Tunisians began voting on Monday on a constitution seen as a referendum on President Kais Saied, whose charter would give his office nearly unchecked powers in a break with the country's post-2011 democratic trend.
Polling stations opened at 6 a.m local time (5 a.m. GMT), and according to the Independent High Authority for Elections, over 9 million people are registered to take part in the referendum.
Since July 25, 2021, Tunisia has been undergoing a severe political crisis, when Saied sacked the government and suspended the parliament.
Tunisian forces consider these measures a "coup against the Constitution," but others see them as a "correction of the course of the 2011 revolution," which overthrew then-President Zine El Abidine Ben Ali.
For Saied, who started in 2019 a five-year presidential term, considers his measures necessary to "save the country from imminent danger."
But after a year of one-man rule in which he has vastly extended his powers and made little progress on tackling deep economic woes, Saied's personal popularity will be under the spotlight.
All eyes on turnout
"The biggest unknown in this referendum is the turnout and whether it will be low or very low," said analyst Youssef Cherif.
No quorum has been set, nor any provision made for a "no" result, and Saied's constitution for a "new republic" is widely expected to pass.
Saied's rivals, rights groups and international organizations have warned that he risks turning the country back into a dictatorship, more than a decade after the toppling of dictator Zine El Abidine Ben Ali that sparked pro-democracy uprisings across the region.
Opposition parties and civil society groups have called for a boycott, while the powerful UGTT trade union has not taken an official stand on the vote.
Saied's charter would replace the country's 2014 Constitution, a hard-won compromise between conservative-leaning and secular forces reached after three years of political turmoil.
His supporters blame the hybrid parliamentary-presidential system it introduced, and the Ennahdha party, for years of political crises and widespread corruption.
Saied's draft for the constitution was published earlier this month with little reference even to an earlier draft produced by a committee he appointed himself.
The new text would place the head of state in supreme command of the army, give him complete executive control and allow him to appoint a government without the approval of parliament.
He could also present draft laws to parliament, which would be obliged to give them priority.
He would be almost impossible to remove from office before the end of his five-year term in 2024.
Sadeq Belaid, the legal expert who led the drafting committee and was until recently an ally of the president, said Saied's version was "completely different" from that of the committee and could install "a dictatorial regime."
Revolutionary 'correction'
The draft has been heavily promoted in state media, and billboards bearing the Tunisian flag have appeared exhorting people to vote "yes."

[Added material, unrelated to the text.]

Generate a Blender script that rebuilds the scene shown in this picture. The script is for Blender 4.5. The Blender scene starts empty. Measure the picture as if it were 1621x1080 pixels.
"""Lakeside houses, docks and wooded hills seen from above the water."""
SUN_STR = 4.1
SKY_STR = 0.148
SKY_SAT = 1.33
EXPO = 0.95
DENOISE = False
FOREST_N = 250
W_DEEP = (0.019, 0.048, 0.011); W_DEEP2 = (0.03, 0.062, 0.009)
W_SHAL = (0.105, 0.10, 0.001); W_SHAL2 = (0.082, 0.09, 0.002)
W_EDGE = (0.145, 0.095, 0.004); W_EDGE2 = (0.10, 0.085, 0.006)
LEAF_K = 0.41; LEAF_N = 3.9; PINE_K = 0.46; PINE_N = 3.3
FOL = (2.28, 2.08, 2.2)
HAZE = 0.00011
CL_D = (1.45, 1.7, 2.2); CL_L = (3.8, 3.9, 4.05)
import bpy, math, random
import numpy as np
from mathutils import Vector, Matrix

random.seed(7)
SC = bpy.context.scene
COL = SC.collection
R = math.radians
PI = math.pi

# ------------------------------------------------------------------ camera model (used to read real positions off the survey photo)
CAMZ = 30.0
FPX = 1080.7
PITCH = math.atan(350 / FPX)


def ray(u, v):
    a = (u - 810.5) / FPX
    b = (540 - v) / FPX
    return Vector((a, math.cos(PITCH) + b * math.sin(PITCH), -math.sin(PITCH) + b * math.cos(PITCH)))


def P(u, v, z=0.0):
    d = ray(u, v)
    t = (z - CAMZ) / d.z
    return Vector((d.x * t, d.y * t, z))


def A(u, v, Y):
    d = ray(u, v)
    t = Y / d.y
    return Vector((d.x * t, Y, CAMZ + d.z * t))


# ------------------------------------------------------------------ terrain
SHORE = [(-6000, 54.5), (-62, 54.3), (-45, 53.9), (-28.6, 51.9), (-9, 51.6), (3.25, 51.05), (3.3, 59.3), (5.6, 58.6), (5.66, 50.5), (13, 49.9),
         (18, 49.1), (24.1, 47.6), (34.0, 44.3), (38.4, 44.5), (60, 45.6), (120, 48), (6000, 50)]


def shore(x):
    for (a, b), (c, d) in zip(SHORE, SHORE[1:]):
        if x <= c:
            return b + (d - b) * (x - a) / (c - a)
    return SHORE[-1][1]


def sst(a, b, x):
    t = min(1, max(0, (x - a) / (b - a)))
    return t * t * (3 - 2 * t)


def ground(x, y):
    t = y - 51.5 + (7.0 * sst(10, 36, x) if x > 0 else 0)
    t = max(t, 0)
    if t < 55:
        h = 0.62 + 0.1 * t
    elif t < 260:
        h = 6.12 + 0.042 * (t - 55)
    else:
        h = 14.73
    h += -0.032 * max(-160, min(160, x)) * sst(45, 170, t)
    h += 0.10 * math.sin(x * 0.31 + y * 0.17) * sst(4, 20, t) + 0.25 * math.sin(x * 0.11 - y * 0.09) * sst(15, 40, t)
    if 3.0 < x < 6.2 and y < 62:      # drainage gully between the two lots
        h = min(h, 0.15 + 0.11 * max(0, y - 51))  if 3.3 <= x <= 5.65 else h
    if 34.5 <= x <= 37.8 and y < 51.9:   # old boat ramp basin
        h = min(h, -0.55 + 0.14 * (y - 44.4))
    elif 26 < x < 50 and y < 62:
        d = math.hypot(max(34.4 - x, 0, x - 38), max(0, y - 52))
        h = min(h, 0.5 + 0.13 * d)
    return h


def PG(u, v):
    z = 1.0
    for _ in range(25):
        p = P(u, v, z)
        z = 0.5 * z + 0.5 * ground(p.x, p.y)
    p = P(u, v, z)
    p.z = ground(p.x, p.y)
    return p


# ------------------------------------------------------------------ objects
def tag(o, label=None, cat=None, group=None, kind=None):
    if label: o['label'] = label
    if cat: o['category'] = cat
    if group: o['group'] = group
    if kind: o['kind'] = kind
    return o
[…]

"People don't know what they're voting on, or why," Cherif said.
Saied, a 64-year-old law professor, won a landslide victory in the 2019 presidential elections, building on his image as incorruptible and distanced from the political elite.
He has appeared increasingly isolated in recent months, limiting his public comments to official videos from his office – often diatribes against domestic foes he brands as "snakes," "germs" and "traitors."
He has vowed to protect Tunisians' liberties and describes his political project as a "correction" and a return to the path of the revolution.
"Lots of young people, the marginalized and excluded, are on his side," said political analyst Hamadi Redissi.
That popularity will continue to be tested in the coming months as Tunisians face soaring inflation, youth unemployment of 40% and a looming deal with the International Monetary Fund (IMF) that observers have warned could lead to more economic pain.
Cherif said that for now, "the fact that people can express themselves freely or go and vote 'no' without going to prison shows that we're not in a traditional dictatorship."
But, he added, "This constitution could create an authoritarian regime resembling the regimes Tunisia experienced before 2011."